4) Alguns artigos publicados nos Estados Unidos e na Inglaterra se referem ao seu livro como uma biografia. Aqui no Brasil ele foi lançado como algo entre o ensaio e a crítica literária. Discutir o gênero talvez seja irrelevante, mas como você o classifica?
A impressão que tenho é a de que escrevi uma espécie de livro híbrido: em alguns pontos, ele é mais um trabalho de crítica literária, porque eu quis me concentrar na incrível originalidade dos livros de Roth, mais que nos detalhes de sua biografia. Mas a vida dele é tão ligada à sua ficção que eu tive a necessidade de dar ao leitor uma boa dose de informações biográficas, para que tudo fizesse sentido. Não de forma excessiva, apenas o suficiente para compreender a vida e a mente que fez esses livros virem à tona. Por exemplo: quando Roth diz que sua primeira esposa foi a melhor professora de escrita criativa que ele teve – uma declaração imensamente complexa e irônica –, o leitor precisa saber sobre o casamento, para entender por que ele diz isso.
Há ainda outro componente, é claro, que é um elemento particular deste livro: as histórias pessoais que, na minha opinião, ajudariam ao leitor a entender o homem – que é muito diferente, em diversos pontos, de sua pessoa pública. No último capítulo, eu quis que os leitores simplesmente sentissem o prazer da companhia de Roth: sua perspicácia, sua ternura, sua vivacidade, suas eventuais tristezas. Então, sim, é um livro híbrido, difícil de categorizar. Eu realmente não segui um modelo para escrevê-lo. É um livro sobre um grande escritor e sobre como ele trabalha. Eu tentei utilizar todos os pontos de vista e toda a informação que eu tinha para fazer um retrato de seus pensamentos e, de novo, de seu processo criativo: crítica literária, biografia, histórias pessoais. Eu realmente o criava enquanto escrevia.
5) Os livros de Roth que li não me pareceram bons no início. Mas, do meio para o fim, e principalmente após o fim – por dias, semanas, meses, e até anos – eles ressoaram em minha mente. Você diria que esse é, na maior parte dos casos, o “Efeito Roth”?
Minha experiência é um pouco diferente. Eu me apaixonei por “O escritor fantasma” desde a primeira linha, antes mesmo de eu saber qualquer coisa sobre a história. É um livro que você simplesmente não consegue abandonar. E tente ler apenas a primeira frase de “O teatro de Sabbath”! Eu diria que esse “Efeito Roth” acontece porque a voz nas páginas é tão viva, tão urgente, tão instantaneamente envolvente que o leitor é apanhado desde o começo. Mas acho que é verdade que os livros ficam com você por meses, anos. Eles se tornam parte de sua vida.
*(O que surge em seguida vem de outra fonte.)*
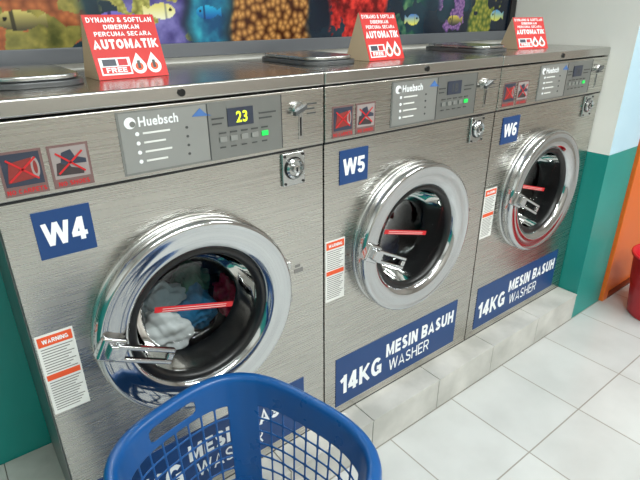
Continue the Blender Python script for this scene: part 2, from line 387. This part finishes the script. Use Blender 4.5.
    mb.make('hinges',e,loc=(CX,0,CZ),bevel=0.004)
    return e
washers=[washer(i) for i in range(3)]

def cloth(name,c,loc,r,sc,seed,parent):
    bm=bmesh.new(); bmesh.ops.create_icosphere(bm,subdivisions=5,radius=1)
    rnd=random.Random(seed); ph=[rnd.uniform(0,6) for _ in range(9)]
    for v in bm.verts:
        x,y,z=v.co
        d=0.2*math.sin(5*x+ph[0]+2*math.sin(3*z+ph[1]))+0.14*abs(math.sin(7*z+ph[2]+2*math.sin(4*y+ph[3])))+0.1*math.sin(13*y+ph[4]+3*x)+0.09*abs(math.sin(11*x+ph[5]+5*z))
        v.co*=1+d*0.8
    me=bpy.data.meshes.new(name); bm.to_mesh(me); bm.free()
    me.polygons.foreach_set('use_smooth',[True]*len(me.polygons))
    me.materials.append(mat(name+'_cloth',c,0.85))
    o=bpy.data.objects.new(name,me); COL.objects.link(o); o.location=loc; o.scale=(r*sc[0],r*sc[1],r*sc[2]); o.parent=parent
cloth('laundry_white',(228,232,230),(0.285,0.165,0.405),0.06,(1.1,0.8,1.0),1,washers[0])
cloth('laundry_grey',(130,150,156),(0.29,0.175,0.475),0.042,(1.2,0.8,0.9),7,washers[0])
cloth('laundry_teal',(24,100,140),(0.370,0.18,0.43),0.05,(1.0,0.9,1.1),2,washers[0])
cloth('laundry_green',(30,100,80),(0.38,0.20,0.49),0.04,(1.0,0.9,1.0),9,washers[0])
cloth('laundry_pink',(190,36,76),(0.475,0.20,0.41),0.036,(0.7,0.9,1.4),3,washers[0])
cloth('laundry_dark',(30,34,46),(0.36,0.25,0.39),0.085,(1.5,0.7,0.9),4,washers[0])
cloth('laundry_navy',(24,34,60),(0.36,0.22,0.38),0.07,(1.6,0.8,0.7),5,washers[1])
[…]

6) Todos os anos Philip Roth é cotado para ganhar o Prêmio Nobel de Literatura. Não há dúvidas de que ele mereça, mas a Academia parece não pensar assim. Você acha que alguns dos livros mais antigos de Roth, principalmente “O complexo de Portnoy”, “O seio”, “Our gang” e “The great american novel” eliminaram as chances de ele ser premiado, por causa das polêmicas causadas por eles? Mais especificamente: em sua opinião, por que Philip Roth não ganhou o Nobel? É uma pergunta boba, mas: isso o incomoda?
Não tenho nenhuma informação “de dentro” sobre como funciona o comitê do Nobel. Concordo que Roth já deveria ter ganhado o prêmio há muito tempo, mas não sei por que isso não aconteceu. Há alguns anos, alguém do comitê provocou um pequeno escândalo aqui nos Estados Unidos ao se pronunciar contra toda a literatura americana contemporânea, e talvez isso tenha alguma coisa a ver com o fato de Roth não ter sido premiado. Tenho certeza de que ele ficaria feliz em receber o prêmio, mas, aos quase oitenta e dois anos, e com a obra extraordinária que tem, isso definitivamente não o faz perder o sono.
7) Li um pouco sobre seu primeiro livro, “Passionate Minds: Women Rewriting the World”, e ele me pareceu muito interessante. Agora, com a publicação de “Roth Libertado”, há alguma chance de vê-lo publicado no Brasil? E o que você está fazendo agora? Continua na New Yorker? Tem planos para um novo livro?
Adoraria que “Passionate Minds” estivesse disponível no Brasil. Mas, infelizmente, não há nada nesse sentido. Quanto a mim, continuo na New Yorker. Há alguns meses publiquei um longo artigo sobre Nina Simone. Agora estou terminando uma coleção de ensaios sobre temas americanos, começando com Edith Wharton, passando por F. Scott Fitzgerald, George Gershwin, Katharine Hepburn e James Baldwin, entre outros. O livro será publicado aqui no primeiro semestre de 2016. Espero que seja publicado no Brasil, também.